“Counselling helps reconciliation. When people feel anger and revenge, you explore where those options lead.” says Susan Buyukah.

Credits: CAFOD/Burrows

Susan Buyukah is a trained counsellor and a member of the Kenyan Counselling Association (KCA). The National Alliance of Churches approached the KCA for counsellors to help after the violence following the New Year election in Kenya, and from there, Susan was seconded to the Youth Building Bridges for Peace in Kibera crisis project. She is also a counsellor at her local church.
 
“Counselling helps reconciliation. When people feel anger and revenge, you explore where those options lead.”
 
“After the stomach is satisfied, then you can penetrate the mind. So it was a challenge to deal with the emotional when people came with so many physical and practical needs. But the office was able to offer them at least a cup of tea, and it would warm them up and they would start talking.
 
Some would cry, and I encouraged it because it’s a good release of emotions. There were tissues on hand all the time! Lots were depressed, you see it in their faces. It was like they were in the middle of nowhere. Counselling gives people options to continue.
 
“One man I met had been shot. I asked him what would you do if you met the policeman that shot you? He wanted to kill him. I asked him how would he go about it? Would you stone him? He was still very angry and in pain from the injury. But he realised he couldn’t imagine how to kill the policeman.

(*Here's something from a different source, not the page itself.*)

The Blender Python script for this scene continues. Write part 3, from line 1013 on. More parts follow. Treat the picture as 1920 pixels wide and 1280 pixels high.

So he saw the other option and he chose, ‘I would forgive him.’” 

Lilian Sireka, 43 years, is a mother of 2, living in Kibera, and a beneficiary of a Caritas funded trauma counselling.

“At the counselling people were expecting food handouts, they couldn’t give us something, but instead gave us comfort and listened.”
 
“I’m a single mother. I depended on my job. I had a small business with second hand clothes. I watched it burn. I was crying with bitterness. I never expected it to happen. Now I have nothing.
 
“I had friends who were killed, saw houses burnt, property taken. At night, you just heard people being shot. By 7pm, everyone was in their houses. I will never forget what I saw, only God knows, people died in the street for nothing.
 
“I don’t know what I would have felt if I didn’t have someone to talk to. I was starting to think negative things, hurting myself, leaving the children, I didn’t know what to do.
 
“After counselling it was more easy for me to love everyone. People are still bitter, but we must preach love and peace, love and peace.”